Ten rezultat w pełni zadowala widzewiaków i pod koniec meczu kilka okazji stwarza sobie Jagiellonia. W 78 minucie na indywidualną akcję zakończoną strzałem zza pola karnego decyduje się Dani Quintana i Mielcarz piąstkuje na rzut rożny. Chwilę później Plizga wykonuje rzut wolny, ale na szczęście dla widzewiaków nikt nie zamyka akcji na długim słupku. W 87 minucie groźnie dośrodkowuje Tomasz Kowalski, ale wprowadzony po przerwie Tomasz Frankowski mija się z piłką. Widzew w tym okresie stwarza sobie trzy sytuacje. Po ładnej akcji Abbesa z Kaczmarkiem, który jest faulowany, ten pierwszy z rzutu wolnego strzela ładnie technicznie, ale nad bramką.
W 88 minucie Kaczmarek podaje do Pawłowskiego, ale jego strzał jest zbyt lekki i kąt zbyt ostry, by zaskoczyć Słowika. Już w doliczonym czasie gry z rzutu rożnego dośrodkowuje Mariusz Rybicki, ale główka Stępińskiego przechodzi ponad poprzeczką.

Widzew w przekroju całego spotkania był drużyną lepszą pod każdym względem – szybszą, bardziej zgraną, lepiej realizującą założenia taktyczne. Zwycięstwo trzema bramkami odpowiada temu, co widzieliśmy dziś na boisku.

Bramki:
1:0 Okachi 4′
2:0 Stępiński 63′
3:0 Broź 77′

Składy:

Widzew: Mielcarz 6 – Płotka 7, Abbes 7, Phibel 8, Broź 8 – Kasprzak 7 (75 Nowak 7), Okachi 7, Kaczmarek 7, Pawłowski 7, Alex 5 (46 M. Stępiński 7) – Ben Dhifallah 7 (84 Rybicki 6)
Jagiellonia: Słowik – Hanzel, Pazgan, Dźwigała, Ukah (74 Smolarek) – Grzyb, Gajos, Kupisz, Kim (64 Frankowski), Quintana – Plizga (84 Kowalski)
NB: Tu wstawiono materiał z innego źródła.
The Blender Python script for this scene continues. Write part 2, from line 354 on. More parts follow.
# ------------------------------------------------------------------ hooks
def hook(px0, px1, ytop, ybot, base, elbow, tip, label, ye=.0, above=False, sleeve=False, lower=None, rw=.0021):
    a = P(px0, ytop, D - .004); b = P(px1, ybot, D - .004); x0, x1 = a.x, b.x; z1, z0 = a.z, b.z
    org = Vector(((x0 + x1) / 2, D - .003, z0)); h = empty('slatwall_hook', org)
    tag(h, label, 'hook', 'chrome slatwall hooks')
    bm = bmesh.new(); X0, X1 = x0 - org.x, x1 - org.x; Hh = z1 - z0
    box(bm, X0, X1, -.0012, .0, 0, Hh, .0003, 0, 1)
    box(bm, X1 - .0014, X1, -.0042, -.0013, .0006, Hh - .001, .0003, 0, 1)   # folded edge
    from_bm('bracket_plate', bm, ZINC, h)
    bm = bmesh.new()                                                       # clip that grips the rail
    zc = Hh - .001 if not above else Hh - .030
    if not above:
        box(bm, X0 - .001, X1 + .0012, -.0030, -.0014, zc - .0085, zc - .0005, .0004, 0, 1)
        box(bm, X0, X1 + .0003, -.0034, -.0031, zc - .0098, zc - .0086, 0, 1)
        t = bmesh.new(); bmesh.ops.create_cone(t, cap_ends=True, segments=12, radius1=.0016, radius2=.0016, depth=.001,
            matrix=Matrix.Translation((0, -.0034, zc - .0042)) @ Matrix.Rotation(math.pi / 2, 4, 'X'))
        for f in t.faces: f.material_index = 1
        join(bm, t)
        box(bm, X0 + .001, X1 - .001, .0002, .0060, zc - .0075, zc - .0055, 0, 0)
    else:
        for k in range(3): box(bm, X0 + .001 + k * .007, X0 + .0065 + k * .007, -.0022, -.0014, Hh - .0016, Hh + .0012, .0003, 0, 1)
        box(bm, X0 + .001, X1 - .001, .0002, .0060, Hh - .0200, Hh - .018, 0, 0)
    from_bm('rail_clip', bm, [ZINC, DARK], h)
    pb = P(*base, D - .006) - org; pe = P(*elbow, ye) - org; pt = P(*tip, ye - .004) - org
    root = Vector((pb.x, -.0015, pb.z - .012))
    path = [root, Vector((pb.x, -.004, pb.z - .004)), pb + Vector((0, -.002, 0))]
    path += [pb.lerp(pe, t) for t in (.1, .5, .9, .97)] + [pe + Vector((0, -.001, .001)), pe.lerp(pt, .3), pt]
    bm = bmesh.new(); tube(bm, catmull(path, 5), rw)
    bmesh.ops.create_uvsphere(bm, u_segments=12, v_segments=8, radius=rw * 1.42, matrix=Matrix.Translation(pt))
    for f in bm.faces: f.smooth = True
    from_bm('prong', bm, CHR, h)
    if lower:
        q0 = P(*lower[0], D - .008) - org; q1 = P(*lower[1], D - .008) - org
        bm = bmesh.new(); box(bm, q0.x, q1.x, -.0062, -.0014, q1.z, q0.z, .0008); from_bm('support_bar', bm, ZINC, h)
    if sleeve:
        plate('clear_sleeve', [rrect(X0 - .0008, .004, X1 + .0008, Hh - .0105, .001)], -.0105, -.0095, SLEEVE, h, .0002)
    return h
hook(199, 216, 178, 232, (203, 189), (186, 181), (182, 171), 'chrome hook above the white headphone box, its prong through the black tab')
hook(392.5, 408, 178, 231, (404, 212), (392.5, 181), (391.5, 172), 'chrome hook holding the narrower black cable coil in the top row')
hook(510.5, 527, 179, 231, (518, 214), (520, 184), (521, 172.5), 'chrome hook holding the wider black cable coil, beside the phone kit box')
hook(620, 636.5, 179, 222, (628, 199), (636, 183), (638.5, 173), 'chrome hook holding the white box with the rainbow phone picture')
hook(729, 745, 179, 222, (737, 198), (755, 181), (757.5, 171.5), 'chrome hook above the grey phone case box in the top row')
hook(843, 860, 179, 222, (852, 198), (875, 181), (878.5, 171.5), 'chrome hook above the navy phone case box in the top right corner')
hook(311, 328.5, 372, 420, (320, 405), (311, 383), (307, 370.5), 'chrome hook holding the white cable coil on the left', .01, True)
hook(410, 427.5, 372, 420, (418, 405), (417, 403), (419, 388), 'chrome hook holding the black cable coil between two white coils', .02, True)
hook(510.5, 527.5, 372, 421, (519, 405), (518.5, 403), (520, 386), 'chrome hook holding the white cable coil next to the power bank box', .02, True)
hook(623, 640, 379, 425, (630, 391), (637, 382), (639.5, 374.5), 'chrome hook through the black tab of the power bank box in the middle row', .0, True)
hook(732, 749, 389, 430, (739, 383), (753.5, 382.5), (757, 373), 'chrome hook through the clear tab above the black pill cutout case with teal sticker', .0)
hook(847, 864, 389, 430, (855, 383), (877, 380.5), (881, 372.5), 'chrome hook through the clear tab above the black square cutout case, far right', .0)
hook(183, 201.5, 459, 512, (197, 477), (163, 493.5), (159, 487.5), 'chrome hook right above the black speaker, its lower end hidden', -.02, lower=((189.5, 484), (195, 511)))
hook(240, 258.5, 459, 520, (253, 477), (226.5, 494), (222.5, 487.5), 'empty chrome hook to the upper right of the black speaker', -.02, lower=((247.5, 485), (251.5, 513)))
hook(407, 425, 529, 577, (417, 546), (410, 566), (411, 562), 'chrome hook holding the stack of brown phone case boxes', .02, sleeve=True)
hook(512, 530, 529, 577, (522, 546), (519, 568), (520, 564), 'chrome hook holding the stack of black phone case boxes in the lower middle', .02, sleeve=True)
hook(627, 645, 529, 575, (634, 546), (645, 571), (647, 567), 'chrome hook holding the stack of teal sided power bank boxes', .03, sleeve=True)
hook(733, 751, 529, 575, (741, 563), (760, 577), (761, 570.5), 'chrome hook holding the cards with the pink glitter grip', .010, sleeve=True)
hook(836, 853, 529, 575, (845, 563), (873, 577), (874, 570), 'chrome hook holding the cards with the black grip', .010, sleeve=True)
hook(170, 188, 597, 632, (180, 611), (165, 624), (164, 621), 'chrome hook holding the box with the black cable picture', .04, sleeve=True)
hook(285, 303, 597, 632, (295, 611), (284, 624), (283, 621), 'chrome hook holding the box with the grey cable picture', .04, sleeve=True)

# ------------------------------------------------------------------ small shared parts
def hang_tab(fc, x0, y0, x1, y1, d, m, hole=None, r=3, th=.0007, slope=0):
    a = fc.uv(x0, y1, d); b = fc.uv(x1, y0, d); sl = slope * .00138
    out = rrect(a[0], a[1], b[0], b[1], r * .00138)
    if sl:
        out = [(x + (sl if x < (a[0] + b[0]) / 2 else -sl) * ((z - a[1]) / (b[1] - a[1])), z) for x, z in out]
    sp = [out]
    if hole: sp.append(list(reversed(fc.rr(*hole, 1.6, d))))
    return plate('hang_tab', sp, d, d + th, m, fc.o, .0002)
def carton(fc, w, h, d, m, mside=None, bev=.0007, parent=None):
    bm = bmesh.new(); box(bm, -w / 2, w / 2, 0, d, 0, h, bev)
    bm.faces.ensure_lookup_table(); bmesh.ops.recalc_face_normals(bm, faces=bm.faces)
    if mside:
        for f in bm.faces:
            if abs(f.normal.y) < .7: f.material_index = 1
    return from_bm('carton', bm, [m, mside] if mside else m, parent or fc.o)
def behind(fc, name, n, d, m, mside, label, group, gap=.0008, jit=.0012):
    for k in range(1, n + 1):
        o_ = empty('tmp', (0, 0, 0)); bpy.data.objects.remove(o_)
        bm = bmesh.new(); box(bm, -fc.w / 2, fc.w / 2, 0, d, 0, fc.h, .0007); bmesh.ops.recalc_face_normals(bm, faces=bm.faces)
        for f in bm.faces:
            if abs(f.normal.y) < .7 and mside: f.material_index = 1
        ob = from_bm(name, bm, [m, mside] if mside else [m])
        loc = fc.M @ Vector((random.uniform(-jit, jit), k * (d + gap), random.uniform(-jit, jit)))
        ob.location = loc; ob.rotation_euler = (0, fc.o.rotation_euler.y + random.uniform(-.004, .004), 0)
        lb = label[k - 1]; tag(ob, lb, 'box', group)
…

Żółte kartki: Płotka, Kaczmarek – Ukah (faule), Kupisz (niesportowe zachowanie)

Widzów: 5000

Powiedzieli po meczu:

Dariusz Dźwigała: Gratuluję gospodarzom zasłużonego zwycięstwa. Widzew był dzisiaj bardziej zdeterminowany. Nam zabrakło organizacji w defensywie i jakości w grze. Mieliśmy dzisiaj za dużo słabych punktów i strat piłki a za mało było gry zespołowej. Zawodnicy po meczu z Lechem wyglądali, jakby obrośli w piórka i uwierzyli, że możemy osiągnąć dobry wynik tylko ofensywą. W Widzewie dobrze grali na skrzydłach Pawłowski i Kaczmarek a z przodu Ben Dhifallah, z którego grą głową mieliśmy sporo problemów.

Radosław Mroczkowski: Cieszę się, że zrobiliśmy postęp w meczach u siebie, czas na wyjazdy. W grze było więcej pozytywów niż słabych punktów, do końca graliśmy ambitnie i realizowaliśmy to, nad czym pracowaliśmy w tygodniu. Graliśmy poprawnie, ale nie popadajmy w hurraoptymizm. Mieliśmy sporo przechwytów i nie wykorzystywaliśmy wszystkich kontr. Każdy przeżył mecz z Wisłą i mam nadzieję, że po tym zwycięstwie zaczniemy o tamtym meczu zapominać. Bartek Kasprzak dobrze pracuje na treningach i dlatego pierwszy raz w karierze zagrał od początku. Ben grał dobrze i takiego go chcemy oglądać. U Alexa widać było natomiast brak ogrania.
Bartłomiej Kasprzak: Mecz ułożył się dla nas bardzo dobrze, ale był cały czas ciężki. Wytrzymaliśmy to i wykorzystaliśmy sytuacje, które sobie stworzyliśmy. Z optymizmem patrzymy w przyszłość. Dostałem od trenera szansę i konkretne założenia taktyczne do zrealizowania. Wydaje mi się, że wyszło mi to nieźle i liczę na kolejne występy.